By Asbarez | Friday, 24 October 2014
“With the important exception of some state-sponsored terrorist organisations, ISIS is probably the best-funded terrorist organisation we have confronted,” David Cohen, U.S. Treasury Department undersecretary for terrorism and financial intelligence, said in a speech at the Carnegie Endowment for International Peace in Washington on Oct. 23. “It has amassed wealth at an unprecedented pace.”
ISIS is generating tens of millions of dollars a month through a combination of oil sales, ransom, extortion and other criminal activities, and support from wealthy donors, said Cohen, laying out the most comprehensive outline yet of the U.S. financial strategy against the group.
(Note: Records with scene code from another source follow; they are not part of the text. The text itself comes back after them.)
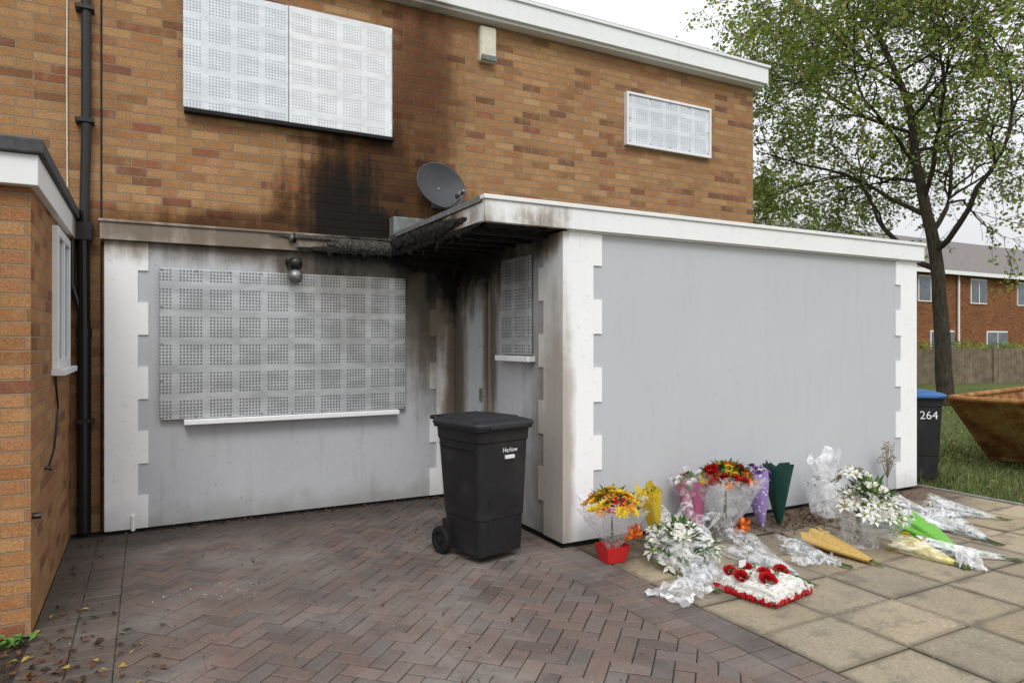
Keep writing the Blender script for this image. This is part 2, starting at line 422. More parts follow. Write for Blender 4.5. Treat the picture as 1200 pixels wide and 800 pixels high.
# drainpipe
m=MB(); x=-.445; y=6.44
m.tube([(x+.015,y,4.9),(x+.015,y,3.2),(x,y,2.50)],.036,M_pipe,12)
m.box(x-.07,x+.055,y-.055,y+.05,2.36,2.50,M_pipe)
m.tube([(x-.005,y,2.37),(x,y,1.62)],.045,M_pipe,12); m.tube([(x,y,1.66),(x,y,1.58)],.055,M_pipe,12)
m.tube([(x,y,1.6),(x,y,.02)],.05,M_pipe,12)
m.tube([(x-.08,6.42,2.42),(x-.08,6.42,2.0),(x,y,1.7)],.022,M_pipe,8)
for z in(4.2,3.3,.9): m.box(x-.06,x+.07,y-.05,y+.058,z,z+.03,M_pipe)
m.obj('drainpipe',(x,y,2))

# ------------------------------------------------------------ neighbour's porch
P=empty('brick_porch',(-2,5.4,0))
box('porch_walls',-5,-.54,4.37,6.498,0,2.36,M_brick2,P)
box('porch_fascia',-5.05,-.50,4.30,6.49,2.36,2.52,M_fascia,P,.004)
box('porch_roof_edge',-5.08,-.475,4.27,6.492,2.521,2.60,M_felt,P,.01)
m=MB()
for a in ((5.28,6.08,1.37,1.43),(5.28,6.08,2.24,2.30),(5.28,5.34,1.43,2.24),(6.02,6.08,1.43,2.24),(5.66,5.70,1.43,2.24)):
    m.box(-.545,-.505,a[0],a[1],a[2],a[3],M_upvc)
m.box(-.56,-.465,5.24,6.12,1.33,1.368,M_upvc)
m.obj('porch_window_frame',(-.52,5.7,1.8),P,bevel=.003)
box('porch_window_glass',-.55,-.525,5.33,6.03,1.42,2.25,M_glass,P)
m=MB()
m.tube([(-.53,5.35,1.33),(-.528,5.5,1.1),(-.53,5.3,.85),(-.53,5.05,.78),(-.53,4.9,.8)],.007,M_pipe,6)
m.tube([(-.535,4.9,.8),(-.50,4.9,.79)],.012,M_pipe,6)
m.tube([(-.54,4.42,.62),(-.50,4.42,.62)],.017,M_pipe,8)
m.obj('porch_cable',(-.53,5.1,1),P)

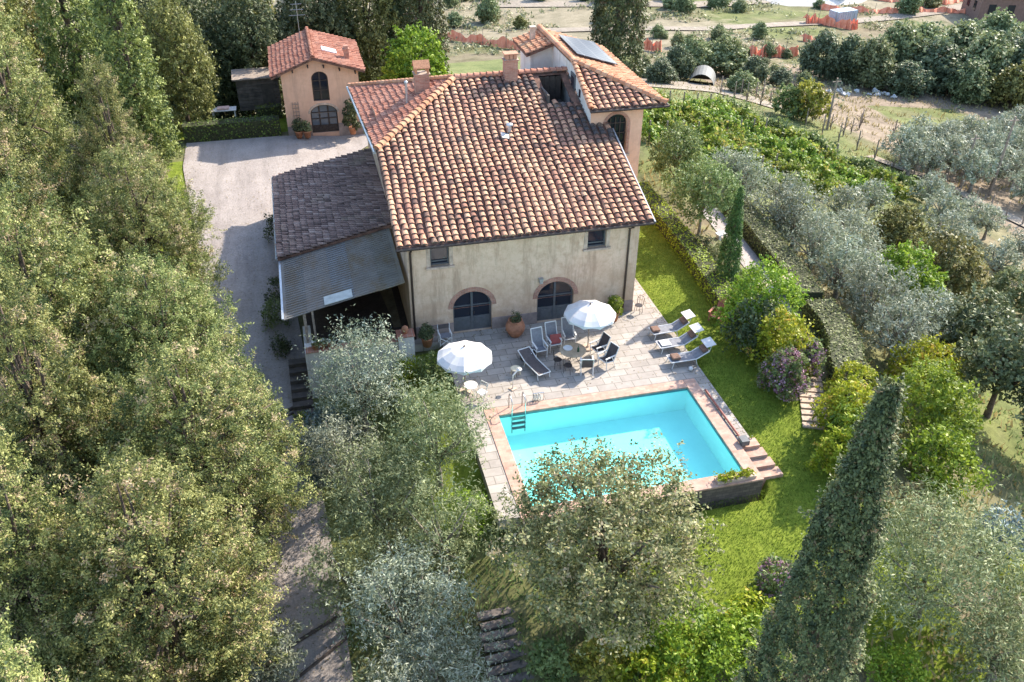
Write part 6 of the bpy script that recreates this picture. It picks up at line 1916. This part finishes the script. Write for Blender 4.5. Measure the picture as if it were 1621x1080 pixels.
# scrub: knee-high weeds and broom all over the far site, beyond counting
def scrub_tufts():
    rg = np.random.default_rng(640)
    x = rg.uniform(12, 130, 5200); y = rg.uniform(50, 142, 5200)
    w = np.sin(x * 0.21 + np.sin(y * 0.13) * 2) * np.sin(y * 0.17 + x * 0.05) + 0.25 * rg.normal(size=len(x))
    ok = (w > 0.12) & ~((x < 42) & (y < 86)) & ~((y < 62) & (x < 44)) & ~((np.abs(y - 98) < 4) & (x > 34) & (x < 90)) & ~((x > 100) & (y > 96) & (y < 116))
    x, y = x[ok], y[ok]
    P = np.stack([x, y, np.array([terrain(a, b) for a, b in zip(x, y)]) + 0.25], 1)
    me = leaf_mesh('scrub', P, np.tile([[0, 0, 1.0]], (len(P), 1)), 12, 0.38, 0.5, 0.5, M['leaf_scrub'], rg, tvar=0.25, droop=0.8)
    return struct(obj_of(me, 'scrub'), 'stuff')
M['leaf_scrub'] = mat_leaf('scrub_leaves', (0.09, 0.10, 0.045), (0.20, 0.215, 0.10), (0.34, 0.33, 0.18), 0.25, alt=(0.42, 0.36, 0.22))
scrub_tufts()
# ---- grass: blades on the lawn, dry weeds on the slope
def grass(name, regions, mat, hmin, hmax, seed, wid=0.35, lump=True):
    rg = np.random.default_rng(seed)
    Ps = []
    for (xa, xb, ya, yb, dens, fn) in regions:
        n = int((xb - xa) * (yb - ya) * dens)
        x, y = rg.uniform(xa, xb, n), rg.uniform(ya, yb, n)
        Ps += [(a, b, terrain(a, b)) for a, b in zip(x, y) if fn is None or fn(a, b)]
    P = np.array(Ps)
    n = len(P)
    h = rg.uniform(hmin, hmax, n)
    a = rg.uniform(0, 6.283, n)
    d = np.stack([np.cos(a), np.sin(a), 0 * a], 1)
    lean = np.stack([rg.normal(0, .4, n), rg.normal(0, .4, n), np.ones(n)], 1)
    V = np.empty((n, 4, 3), dtype=np.float32)
    V[:, 0] = P - d * (h * wid)[:, None]; V[:, 1] = P + d * (h * wid)[:, None]
    V[:, 2] = P + lean * h[:, None] + d * (h * wid * 0.3)[:, None]; V[:, 3] = P + lean * h[:, None] - d * (h * wid * 0.3)[:, None]
    tn = np.clip(0.5 + 0.22 * np.sin(P[:, 0] * 1.7 + np.sin(P[:, 1] * 1.1) * 2) * np.sin(P[:, 1] * 2.3) + rg.normal(0, 0.16, n), 0, 1)
    return struct(obj_of(np_mesh(name, V.reshape(-1, 3), np.arange(n * 4).reshape(-1, 4), tn, mat), name), 'stuff')
M['lawn_blade'] = mat_leaf('lawn_blades', (0.08, 0.125, 0.014), (0.155, 0.222, 0.025), (0.255, 0.315, 0.05), 0.35)
def on_lawn(x, y): return zones(x, y)[0] > 0.45 and not (x < 12.9 and -13.1 < y) or (x < 1.3 and zones(x, y)[0] > .5 and x > -1.5 and y < -0.7)
grass('grass', [(12.9, 16.9, -13, 14, 420, on_lawn), (3.5, 17, -20, -13, 420, on_lawn), (-1.4, 1.3, -12, -0.7, 120, on_lawn), (-13, -5, 29.6, 36, 60, None), (-13.2, -10.9, 8, 25, 60, lambda x, y: x < -11.0 - 0.06 * (y - 13))], M['lawn_blade'], 0.03, 0.06, 600, 0.28)
def wild(x, y):
    return not (19.3 < x < 22.2 and -2 < y < 12.5) and math.sin(x * 0.9) * math.sin(y * 0.7 + x * .3) > -0.35
grass('weeds', [(17.5, 46, -24, 14, 9, wild), (17, 24, 14, 34, 9, wild), (44, 80, 24, 66, 3.5, wild), (20, 60, 40, 62, 2.5, wild), (9, 18, -24, -20, 20, None), (-9.5, -4.6, -30, 0, 0.1, None)], M['leaf_dry'], 0.12, 0.38, 603, 0.22)
grass('herbs', [(17.5, 40, -24, 14, 8, wild), (20, 46, 14, 55, 5, None), (-5.2, 5.0, -24, -13, 60, None), (-5.0, 1.0, -13, -2, 20, lambda x, y: x < -1)], M['leaf_mid'], 0.07, 0.22, 606, 0.22)

# fallen leaves on the drive and the edges of the terrace
def litter():
    rg = np.random.default_rng(660)
    n = 3200
    y = rg.uniform(-28, 27, n)
    lo = np.interp(y, [-30, -20, -10, -3, 2, 8, 13, 19, 24, 28.4], [-9.6, -8.6, -8.7, -10.2, -11, -10.5, -10.75, -11.6, -12.2, -12.2])
    hi = np.interp(y, [-30, -12, -1, 12, 20, 24, 28], [-4.7, -4.9, -5.4, -6.2, -5.4, -2, 2])
    u = rg.beta(0.45, 0.75, n)
    x = lo + (hi - lo) * u
    P = [(a, b, terrain(a, b) + 0.085) for a, b in zip(x, y)]
    for k in range(500):
        a, b = rg.uniform(1.4, 12.8), -rg.beta(0.5, 1.0) * 6.0
        P.append((a, b, 0.012))
    for k in range(260): P.append((rg.uniform(12.3, 12.85), rg.uniform(-10.7, 4.8), 0.012))
    P = np.array(P)
    rn = len(P)
    V = leaf_quads(P, np.tile([[0, 0, 1.0]], (rn, 1)), 0.085, 0.55, rg, align=9.0)
    return struct(obj_of(np_mesh('fallen_leaves', V, np.arange(rn * 4).reshape(-1, 4), rg.uniform(0, 1, rn), M['leaf_fallen']), 'fallen_leaves'), 'stuff')
M['leaf_fallen'] = mat_leaf('fallen_leaves', (0.10, 0.07, 0.035), (0.20, 0.15, 0.07), (0.32, 0.26, 0.12), 0.05)
litter()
“It is difficult to get precise revenue estimates … but we estimate that beginning in mid-June, ISIS has earned approximately $1 million a day from oil sales,” Cohen said. Other estimates have ranged as high as $3 million a day.
Middlemen in Turkey
The undersecretary said ISIS was selling oil at substantially discounted prices to a variety of middlemen, including some from Turkey, who then transport the oil to be resold. “It also appears that some of the oil emanating from territory where ISIS operates has been sold to Kurds in Iraq, and then resold into Turkey,” he said.
However, the U.S. official also praised Turkey and the Kurdistan Regional Government (KRG) for being “committed to preventing ISIS-derived oil from crossing their borders.”
He also said U.S.-led airstrikes on ISIS refineries in Syria were also working to threaten the group’s supply networks, dashing a major blow to its resources.
Cohen acknowledged, however, that ISIL moves oil in illicit networks outside the formal economy, making it harder to track.
“But at some point, that oil is acquired by someone who operates in the legitimate economy and who makes use of the financial system. He has a bank account. His business may be financed, his trucks may be insured, his facilities may be licensed,” he said.
“We not only can cut them off from the U.S. financial system and freeze their assets, but we can also make it very difficult for them to find a bank anywhere that will touch their money or process their transactions,” he said.
The Treasury also is going after individuals who donate money to ISIS and is urging officials in Qatar and Kuwait to do more to target terror financiers in their countries. A key, he said, is to restrict the militant group’s access to the international financial system.